Once Cotton announced he would run for the Senate, several right-wing Republicans announced their intention to run, including Lt. Governor Mark Darr (who already dropped out after being caught cheating on campaign finance), state House majority leader/former football player Bruce Westerman, who lost a primary battle against Cotton last year, businessman Tommy Moll and a gun-totin' former Miss America, Beth Anne Rankin (Mike Huckabee's candidate).

Can a Democrat even hope to win a district this red? Arkansas Democrats have their hopes up right now because former FEMA director James Lee Witt has all but announced his candidacy. So, you wonder? Well, way back in the day when Clinton was governor of the state, he appointed Witt to be the head of the Arkansas Office of Emergency Services. Witt is remembered for having reorganizing the department and making it work. In fact, he did so well that when Clinton became president, he appointed Witt to head FEMA. Before Witt, FEMA was considered a joke, a political dumping ground (which George W. Bush turned it into again, with disastrous consequences for the city of New Orleans). But when Witt ran the show, he was widely acknowledged for doing a stupendous job and making the sprawling organization work well. From an editorial in the Atlanta Constitution, 1996: "FEMA has developed a sterling reputation for delivering disaster-relief services, a far cry from its abysmal standing before James Lee Witt took its helm in 1993. How did Witt turn FEMA around so quickly? Well, he is the first director of the agency to have emergency-management experience. He stopped the staffing of the agency by political patronage. He removed layers of bureaucracy.
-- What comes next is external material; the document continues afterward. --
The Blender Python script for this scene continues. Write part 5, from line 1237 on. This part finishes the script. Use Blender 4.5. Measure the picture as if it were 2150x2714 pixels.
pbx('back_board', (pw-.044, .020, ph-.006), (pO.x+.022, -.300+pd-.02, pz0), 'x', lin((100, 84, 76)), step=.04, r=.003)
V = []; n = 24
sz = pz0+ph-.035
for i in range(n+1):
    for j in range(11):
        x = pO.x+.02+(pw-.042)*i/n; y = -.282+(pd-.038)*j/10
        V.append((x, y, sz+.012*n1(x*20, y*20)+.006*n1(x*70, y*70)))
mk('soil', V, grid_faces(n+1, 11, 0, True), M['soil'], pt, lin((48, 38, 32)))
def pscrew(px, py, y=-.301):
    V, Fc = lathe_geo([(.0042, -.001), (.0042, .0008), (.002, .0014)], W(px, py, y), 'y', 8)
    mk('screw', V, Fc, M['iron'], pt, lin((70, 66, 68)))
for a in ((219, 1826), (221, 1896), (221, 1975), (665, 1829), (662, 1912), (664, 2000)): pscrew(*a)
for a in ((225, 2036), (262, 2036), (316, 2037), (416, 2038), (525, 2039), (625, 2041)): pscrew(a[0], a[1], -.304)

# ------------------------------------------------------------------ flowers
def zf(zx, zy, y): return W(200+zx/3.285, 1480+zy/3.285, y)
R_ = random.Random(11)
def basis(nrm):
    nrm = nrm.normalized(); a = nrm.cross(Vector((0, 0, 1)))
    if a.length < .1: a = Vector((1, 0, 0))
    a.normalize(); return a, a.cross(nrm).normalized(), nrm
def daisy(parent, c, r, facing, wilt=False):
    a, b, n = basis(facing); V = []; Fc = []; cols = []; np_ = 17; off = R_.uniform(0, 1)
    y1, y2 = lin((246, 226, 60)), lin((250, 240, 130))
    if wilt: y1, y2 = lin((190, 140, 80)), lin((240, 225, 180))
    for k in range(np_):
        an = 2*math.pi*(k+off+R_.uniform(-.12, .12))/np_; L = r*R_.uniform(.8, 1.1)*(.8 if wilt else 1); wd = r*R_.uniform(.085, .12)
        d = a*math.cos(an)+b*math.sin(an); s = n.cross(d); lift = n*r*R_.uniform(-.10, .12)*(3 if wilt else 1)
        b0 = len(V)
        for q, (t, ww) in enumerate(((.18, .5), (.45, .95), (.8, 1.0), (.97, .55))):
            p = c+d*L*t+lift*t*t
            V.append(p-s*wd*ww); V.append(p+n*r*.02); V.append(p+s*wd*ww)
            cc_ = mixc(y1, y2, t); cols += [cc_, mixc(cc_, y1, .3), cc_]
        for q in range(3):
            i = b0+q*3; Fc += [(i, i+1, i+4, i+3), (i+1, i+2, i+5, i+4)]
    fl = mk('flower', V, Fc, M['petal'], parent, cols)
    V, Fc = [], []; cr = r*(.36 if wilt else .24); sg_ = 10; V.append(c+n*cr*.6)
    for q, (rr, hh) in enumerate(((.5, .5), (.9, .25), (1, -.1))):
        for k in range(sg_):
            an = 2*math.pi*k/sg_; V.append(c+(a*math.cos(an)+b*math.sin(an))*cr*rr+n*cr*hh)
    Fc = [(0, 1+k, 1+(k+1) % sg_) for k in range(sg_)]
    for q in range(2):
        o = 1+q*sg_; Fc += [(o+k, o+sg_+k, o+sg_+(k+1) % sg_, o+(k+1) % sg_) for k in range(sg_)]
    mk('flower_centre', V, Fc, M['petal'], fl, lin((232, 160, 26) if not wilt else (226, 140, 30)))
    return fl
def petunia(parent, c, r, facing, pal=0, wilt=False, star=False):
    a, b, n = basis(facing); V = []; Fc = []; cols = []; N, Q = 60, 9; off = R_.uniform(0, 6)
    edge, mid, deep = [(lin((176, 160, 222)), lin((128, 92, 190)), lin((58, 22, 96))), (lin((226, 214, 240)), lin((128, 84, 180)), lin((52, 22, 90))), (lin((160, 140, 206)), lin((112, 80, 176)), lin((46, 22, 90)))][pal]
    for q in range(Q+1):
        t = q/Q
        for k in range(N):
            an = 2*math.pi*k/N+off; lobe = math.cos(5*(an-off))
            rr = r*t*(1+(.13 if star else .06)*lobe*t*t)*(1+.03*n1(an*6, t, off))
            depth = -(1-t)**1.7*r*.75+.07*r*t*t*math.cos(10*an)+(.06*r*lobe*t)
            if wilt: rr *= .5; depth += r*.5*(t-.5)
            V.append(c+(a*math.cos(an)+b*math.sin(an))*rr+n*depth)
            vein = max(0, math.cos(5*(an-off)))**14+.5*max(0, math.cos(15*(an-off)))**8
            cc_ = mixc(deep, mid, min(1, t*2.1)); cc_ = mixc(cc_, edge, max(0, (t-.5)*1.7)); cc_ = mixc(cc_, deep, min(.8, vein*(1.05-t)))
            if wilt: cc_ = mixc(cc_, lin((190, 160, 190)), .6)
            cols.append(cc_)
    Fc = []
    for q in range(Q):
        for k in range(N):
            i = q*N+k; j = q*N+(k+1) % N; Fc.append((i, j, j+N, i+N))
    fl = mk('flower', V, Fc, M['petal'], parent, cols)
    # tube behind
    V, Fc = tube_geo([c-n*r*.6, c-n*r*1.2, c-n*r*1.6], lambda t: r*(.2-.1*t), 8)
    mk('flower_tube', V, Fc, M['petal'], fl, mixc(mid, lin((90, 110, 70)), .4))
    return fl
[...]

Most important, he instilled in the agency a spirit of preparedness, of service to the customer, of willingness to listen to ideas of local and state officials to make the system work better."

I guess it's a chance for a Democrat to win a seat deep in the heart of red. He certainly fits the DCCC claim that they're trying to recruit "problem solvers." In fact, Witt is the granddaddy of problem solvers. Steve Israel has also been hinting the DCCC is recruiting someone to run in AR-02 against another crackpot extremist, Tim Griffin. That's the Little Rock district, where there is at least an electoral base for a Democrat to build on-- even if Saline, Lonoke and Faulkner counties have drifted so far right that it is now unlikely that any mainstream candidate could win. Possibilities for AR-02 include ex-Lt. Governor Bill Halter, former North Little Rock Mayor Pat Hays and former state Rep. Linda Tyler (from Faulkner County).

UPDATE: And Witt Jumps In!

If the Democrats win this one, it will certainly be the reddest district in the country they flip. But Witt jumped in today. In prepared remarks, he said, "I've spent my adult life bringing people together at the toughest times of their lives and dealing with disasters. Nowhere needs disaster relief more than Washington. No place needs to be brought together more than Congress."